Friday, 23 May 2014

The Yellow Submarine

When writing of The Beatles there are two traps you can fall into. The first is the Ohh's and Ahh's that tend to go wherever or whenever that band's name is mentioned. Equally silly, more so in fact, are those who like to do the cool thing and put down the one band whose achievements out shine, in monetary terms anyway. any other act.

For me The Beatles played a similar role as that of J.K. Rowling many decades later. Where she opened up the world of literature to a new and young generation giving them ease of access into a world of pure delight - literature I mean - so The Beatles did the same for me and music. Without them I would not have got into Zappa, Beefheart, Beethoven, Miles Davis or anyone else for that matter. At the heart of the band was a desire to have fun, explore and invent. I took that ethos with me and have applied it to all the things I now enjoy.

Their films, fun at the time perhaps and yes I still like HELP, were at best 'laddish' giving rise to The Monkees TV show which again I loved. I find  it hard to be circumspect about 'A Hard Days Night' but not so 'Magical Mystery Tour' which is not their finest hour. Neither was 'Let It Be.' The only film of theirs for me that carries weight and remains relevant is 'The Yellow Submarine,'

What should be remembered with this film is how it helped to revolutionise animation.
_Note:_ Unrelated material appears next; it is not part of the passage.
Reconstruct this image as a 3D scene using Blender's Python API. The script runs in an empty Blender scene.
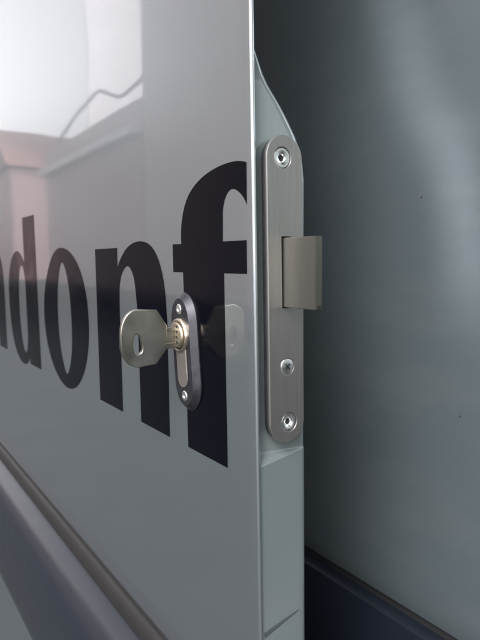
import bpy, bmesh, math, random
from mathutils import Vector, Matrix
random.seed(4)
R = math.radians
S = bpy.context.scene
Z0 = 1.10                                   # eye height of the photographer above the road

# ------------------------------------------------------------------ camera
f, P, RO, TH = 585.0, R(5.9), 0.0106, R(33.6)
F0 = Vector((-math.cos(TH), math.sin(TH), 0)); r0 = Vector((math.sin(TH), math.cos(TH), 0))
F = F0*math.cos(P) + Vector((0, 0, -math.sin(P))); u0 = r0.cross(F)
rr = r0*math.cos(RO) - u0*math.sin(RO); uu = u0*math.cos(RO) + r0*math.sin(RO)
cd = bpy.data.cameras.new('camera'); cam = bpy.data.objects.new('camera', cd)
S.collection.objects.link(cam); S.camera = cam
M = Matrix.Identity(4)
for i in range(3):
    M[i][0] = rr[i]; M[i][1] = uu[i]; M[i][2] = -F[i]
M.translation = Vector((0.19907, -0.138, Z0))
cam.matrix_world = M
cd.sensor_fit = 'VERTICAL'; cd.sensor_height = 4.54; cd.sensor_width = 3.405
cd.lens = 4.54*f/640; cd.clip_start = 0.01; cd.clip_end = 2000
cd.dof.use_dof = True; cd.dof.focus_distance = 0.285; cd.dof.aperture_fstop = 2.4

# ------------------------------------------------------------------ light
SUN_EL, SUN_AZ = 44, 148                    # degrees; azimuth clockwise from +Y
w = bpy.data.worlds.new('World'); S.world = w; w.use_nodes = True
nt = w.node_tree; bg = nt.nodes['Background']
sky = nt.nodes.new('ShaderNodeTexSky'); sky.sky_type = 'NISHITA'; sky.sun_disc = False
sky.sun_elevation = R(SUN_EL); sky.sun_rotation = R(SUN_AZ)
sky.air_density = 1.0; sky.dust_density = 4.0; sky.ozone_density = 1.0
hs = nt.nodes.new('ShaderNodeHueSaturation'); hs.inputs['Saturation'].default_value = 0.12
nt.links.new(sky.outputs[0], hs.inputs['Color']); tn = nt.nodes.new('ShaderNodeVectorMath'); tn.operation = 'MULTIPLY'; tn.inputs[1].default_value = (1.03, .99, .985)   # faintly warm high cloud
nt.links.new(hs.outputs[0], tn.inputs[0]); nt.links.new(tn.outputs[0], bg.inputs[0])
bg.inputs[1].default_value = 0.15
sd = bpy.data.lights.new('sun', 'SUN'); sun = bpy.data.objects.new('sun', sd); S.collection.objects.link(sun)
sd.energy = 0.7; sd.angle = R(20); sd.color = (1.0, 0.955, 0.9)
a, e = R(SUN_AZ), R(SUN_EL)
sun.rotation_euler = Vector((math.sin(a)*math.cos(e), math.cos(a)*math.cos(e), math.sin(e))).to_track_quat('Z', 'Y').to_euler()
S.view_settings.view_transform = 'Standard'; S.view_settings.look = 'None'
S.view_settings.exposure = 1.5; S.view_settings.gamma = 1.0; S.view_settings.use_curve_mapping = False

# ------------------------------------------------------------------ helpers
def mat(name, col, rough=.5, metal=0., coat=0., coat_r=.03, spec=.5, bump=None, var=0., vscale=20., rvar=0., rscale=60., vcoord='Object', aniso=None):
    m = bpy.data.materials.new(name); m.use_nodes = True
    t = m.node_tree; N = t.nodes; L = t.links; b = N['Principled BSDF']
    b.inputs['Base Color'].default_value = (*col, 1); b.inputs['Roughness'].default_value = rough
    b.inputs['Metallic'].default_value = metal; b.inputs['Coat Weight'].default_value = coat
    b.inputs['Coat Roughness'].default_value = coat_r; b.inputs['Specular IOR Level'].default_value = spec
    tc = N.new('ShaderNodeTexCoord'); co = tc.outputs[vcoord]
    if aniso:
        mp = N.new('ShaderNodeMapping'); mp.inputs['Scale'].default_value = aniso
        L.new(co, mp.inputs[0]); co = mp.outputs[0]
    def noise(sc, det=4):
        n = N.new('ShaderNodeTexNoise'); n.inputs['Scale'].default_value = sc; n.inputs['Detail'].default_value = det
        L.new(co, n.inputs['Vector']); return n.outputs['Fac']
    if var:
        mr = N.new('ShaderNodeMapRange'); mr.inputs[1].default_value = .3; mr.inputs[2].default_value = .7
        mr.inputs[3].default_value = 1-var; mr.inputs[4].default_value = 1+var
        L.new(noise(vscale), mr.inputs[0])
        vm = N.new('ShaderNodeVectorMath'); vm.operation = 'SCALE'; vm.inputs[0].default_value = col
        L.new(mr.outputs[0], vm.inputs['Scale']); L.new(vm.outputs[0], b.inputs['Base Color'])
    if rvar:
        mr = N.new('ShaderNodeMapRange'); mr.inputs[1].default_value = .3; mr.inputs[2].default_value = .7
        mr.inputs[3].default_value = max(.02, rough-rvar); mr.inputs[4].default_value = rough+rvar
        L.new(noise(rscale), mr.inputs[0]); L.new(mr.outputs[0], b.inputs['Roughness'])
    last = None
    for (sc, st, di) in (bump or []):
        bp = N.new('ShaderNodeBump'); bp.inputs['Strength'].default_value = st; bp.inputs['Distance'].default_value = di
        L.new(noise(sc, 2), bp.inputs['Height'])
        if last: L.new(last, bp.inputs['Normal'])
        last = bp.outputs[0]
    if last:
        L.new(last, b.inputs['Normal'])
        if coat: L.new(last, b.inputs['Coat Normal'])
    return m

def paint(name, col, wob=1.0):
    m = mat(name, col, rough=.3, metal=.93, coat=1.0, coat_r=.02, spec=.5, var=.03, vscale=900,
            bump=[(2.2, .5, .004*wob), (11, .3, .0003*wob), (420, .06, .00005)])
    t = m.node_tree; N = t.nodes; L = t.links; b = N['Principled BSDF']
    # dust specks and smears in the clear coat gloss
    tc = N.new('ShaderNodeTexCoord')
    n = N.new('ShaderNodeTexNoise'); n.inputs['Scale'].default_value = 9; n.inputs['Detail'].default_value = 8
    mr = N.new('ShaderNodeMapRange'); mr.inputs[1].default_value = .35; mr.inputs[2].default_value = .75
    mr.inputs[3].default_value = .008; mr.inputs[4].default_value = .06
    b.inputs['Coat IOR'].default_value = 1.8
    # thin uneven dust film and wiped smears
    src0 = b.inputs['Base Color'].links[0].from_socket
    mp = N.new('ShaderNodeMapping'); mp.inputs['Rotation'].default_value = (.5, .7, .3); mp.inputs['Scale'].default_value = (1, 1, 3.2)
    n2 = N.new('ShaderNodeTexNoise'); n2.inputs['Scale'].default_value = 11; n2.inputs['Detail'].default_value = 9; n2.inputs['Roughness'].default_value = .62
    L.new(tc.outputs['Object'], mp.inputs[0]); L.new(mp.outputs[0], n2.inputs['Vector'])
    m2 = N.new('ShaderNodeMapRange'); m2.inputs[1].default_value = .45; m2.inputs[2].default_value = .8; m2.inputs[3].default_value = 0; m2.inputs[4].default_value = .075
    L.new(n2.outputs['Fac'], m2.inputs[0])
    mx0 = N.new('ShaderNodeMix'); mx0.data_type = 'RGBA'; mx0.inputs['B'].default_value = (.42, .43, .43, 1)
    L.new(m2.outputs[0], mx0.inputs['Factor']); L.new(src0, mx0.inputs['A']); L.new(mx0.outputs['Result'], b.inputs['Base Color'])
    L.new(tc.outputs['Object'], n.inputs['Vector']); L.new(n.outputs['Fac'], mr.inputs[0])
    L.new(mr.outputs[0], b.inputs['Coat Roughness'])
    # small dust specks and faint smears in the colour
    src = b.inputs['Base Color'].links[0].from_socket
    v = N.new('ShaderNodeTexNoise'); v.inputs['Scale'].default_value = 260; v.inputs['Detail'].default_value = 1
    cr = N.new('ShaderNodeMapRange'); cr.inputs[1].default_value = .79; cr.inputs[2].default_value = .83
    cr.inputs[3].default_value = 0; cr.inputs[4].default_value = .55
    L.new(tc.outputs['Object'], v.inputs['Vector']); L.new(v.outputs['Fac'], cr.inputs[0])
    mx = N.new('ShaderNodeMix'); mx.data_type = 'RGBA'; mx.inputs['B'].default_value = (.12, .12, .115, 1) if wob >= 1 else (.1, .11, .11, 1)
    L.new(cr.outputs[0], mx.inputs['Factor']); L.new(src, mx.inputs['A'])
    L.new(mx.outputs['Result'], b.inputs['Base Color'])
    return m

PAINT = paint('silver_green_paint', (.40, .455, .49))
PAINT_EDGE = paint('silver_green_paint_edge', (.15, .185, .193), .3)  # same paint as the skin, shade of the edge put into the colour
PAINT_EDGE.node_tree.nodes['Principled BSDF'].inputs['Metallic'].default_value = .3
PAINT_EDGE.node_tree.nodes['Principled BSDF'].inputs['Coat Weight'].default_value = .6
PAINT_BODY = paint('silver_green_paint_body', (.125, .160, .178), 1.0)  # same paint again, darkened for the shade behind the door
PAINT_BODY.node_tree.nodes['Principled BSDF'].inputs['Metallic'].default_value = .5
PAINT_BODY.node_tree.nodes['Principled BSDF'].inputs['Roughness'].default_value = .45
VINYL = mat('black_vinyl', (.0011, .0013, .0032), rough=.12, spec=.14, bump=[(3, .5, .006), (14, .35, .0006)], rvar=.06, rscale=40)
STEEL = mat('brushed_steel', (.385, .38, .375), rough=.44, metal=1, var=.07, vscale=1800, rvar=.0, aniso=(1, 1, .015))
BOLTM = mat('brushed_bolt_steel', (.215, .215, .195), rough=.42, metal=1, var=.05, vscale=1800, aniso=(1, 1, .03), bump=[(900, .05, .00003)])
ZINC = mat('bright_zinc', (.75, .77, .78), rough=.34, metal=1, var=.08, vscale=900, rvar=.08, rscale=700)
BRASS = mat('worn_nickel_brass', (.35, .345, .305), rough=.32, metal=1, var=.05, vscale=260, rvar=.06, rscale=90)
NICKEL = mat('nickel_cylinder', (.62, .55, .45), rough=.30, metal=1, var=.1, vscale=500, rvar=.08, rscale=600)
COPPER = mat('dull_cylinder_body', (.33, .31, .295), rough=.45, metal=.9, var=.1, vscale=400)
GUN = mat('gunmetal', (.05, .05, .06), rough=.36, metal=.75, var=.1, vscale=300, rvar=.08, rscale=300, bump=[(900, .15, .0001)])
DARK = mat('recess_shade', (.004, .004, .005), rough=.8)  # near-black stands for the shade inside gaps, sockets and slots
PLASTIC = mat('dark_moulding_plastic', (.0065, .0092, .0155), rough=.37, coat=.5, coat_r=.25, var=.03, vscale=60, rvar=.03, rscale=80, bump=[(1800, .15, .0001)])
LIPM = mat('grey_rubber_lip', (.010, .010, .0105), rough=.5, var=.1, vscale=80)
TRIM = mat('dark_inner_trim', (.022, .018, .027), rough=.7, var=.1, vscale=30)  # purple-black picked to deepen the shade in the gap behind the door
RUB = mat('black_rubber', (.012, .012, .014), rough=.6)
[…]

Prior to its release in 1968 animation had rolled along quite traditional rails. All good but often sterile, safe and all about making an audience laugh in a very accepted way.  Not so with this film. The four Beatles had very little to do with apart from allow their name(s) to be used. The writing was done by a team of talented people and the voices, for the most part, were supplied by actors.

The surreal quality of the film was very much in keeping with the times. Ironically it is that quality which has kept the film fresh. It has not dated.

I have never had the opportunity to speak with Matt Groening but I am confident if I did he would praise the film as it surely has had some influence on his work? The same can also be said of Monty Python's use of animated cartoons as supplied by the gifted Terry Gilliam. There are even some who, at a stretch, suggest that without 'The Yellow Submarine' there would be no 'Shrek,' 'Toy Story,' 'Futurama' or even 'Family Guy,' Not sure I agree but for sure the film had a massive impact on animators worldwide.

The following images are stills from the movie. You really should get a copy if you enjoy the likes of Monty Python or any madcap British humour.





















In many ways this movie displays some of the influences the Fabs have paid tribute to - the Goons, Edward Lear and of course Spike Milligan.

The writing for the film exceeds superlatives and comes courtesy of another Scouser, Roger McGough famed for being a member of The Scaffold. His quirky scripted dialogue brings an authenticity to the proceedings  Much of the dialogue flows in a very stream-of-consciousness way which in itself reminds you of how Lennon and the other Beatles used wordplay in their songs.

The images used in the sequences really have a surreal art feel which when seen in freeze frame reveals works of art that could easily take up gallery space. They are in fact pop art masterpieces as good as anything by Warhol'.

At only ninety minutes long the film remains a classic of its type. Me? I'm off to Pepperland.